Why do you "really" paint?

I changed my blog around a little bit. Well the fonts anyway. :) I am wanting to make it more of "my" personal space but I am not sure how to do that yet. I need my own background. This one I found off of some blogger background site..Its pretty and all... but I want my own things on here.  I should be starting a painting today. And I may. And I may not. It was in the plans. I think I need to think more about it. I do need to get on it soon because when I am not painting - I am thinking.  Sometimes I do not like to be left alone with myself. I know a lot of you can relate to that. (big smile).

I was thinking the other day (and I know a lot of you think about this) about the reasons why I paint.
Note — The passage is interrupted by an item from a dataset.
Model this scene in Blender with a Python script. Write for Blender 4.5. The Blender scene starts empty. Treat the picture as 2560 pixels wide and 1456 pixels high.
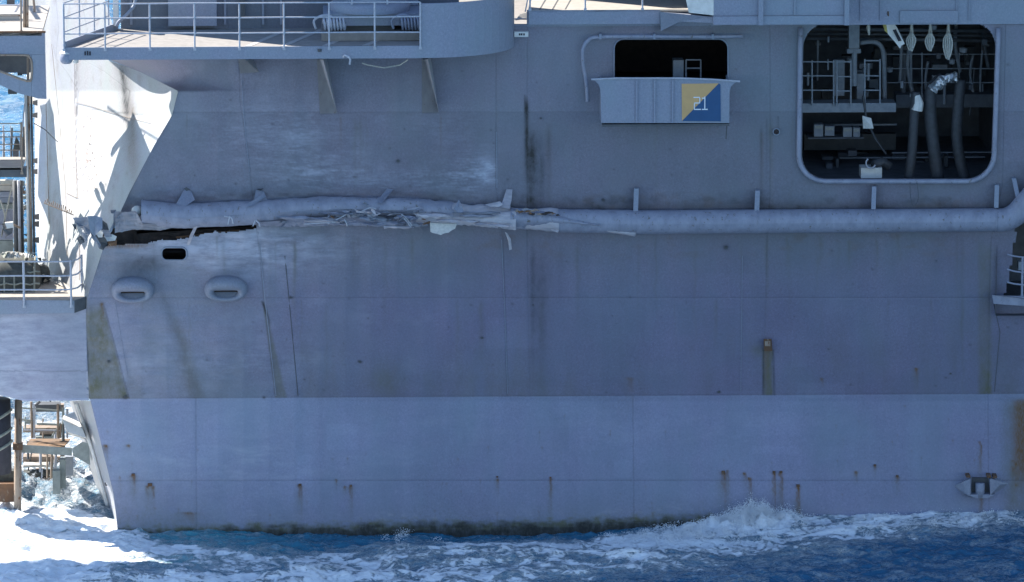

I think of this question a lot and of course I always think I know the answer. I love the feeling of accomplishment - It's relaxing - I can not live without it - I was just born to do it - etc. I always have the same reasons. So I asked myself why is it that if I know the answers why do I keep asking myself the same question? Something is missing! So I thought a little deeper.. and of course.. I am painting to escape. But what? What am I "really" avoiding? So now I have different reasons for my painting. Yes its all of the reasons that I stated up above.. but there is another reason. I am painting for self preservation. I am running from my biggest fears. My Mortality. What are your reasons really?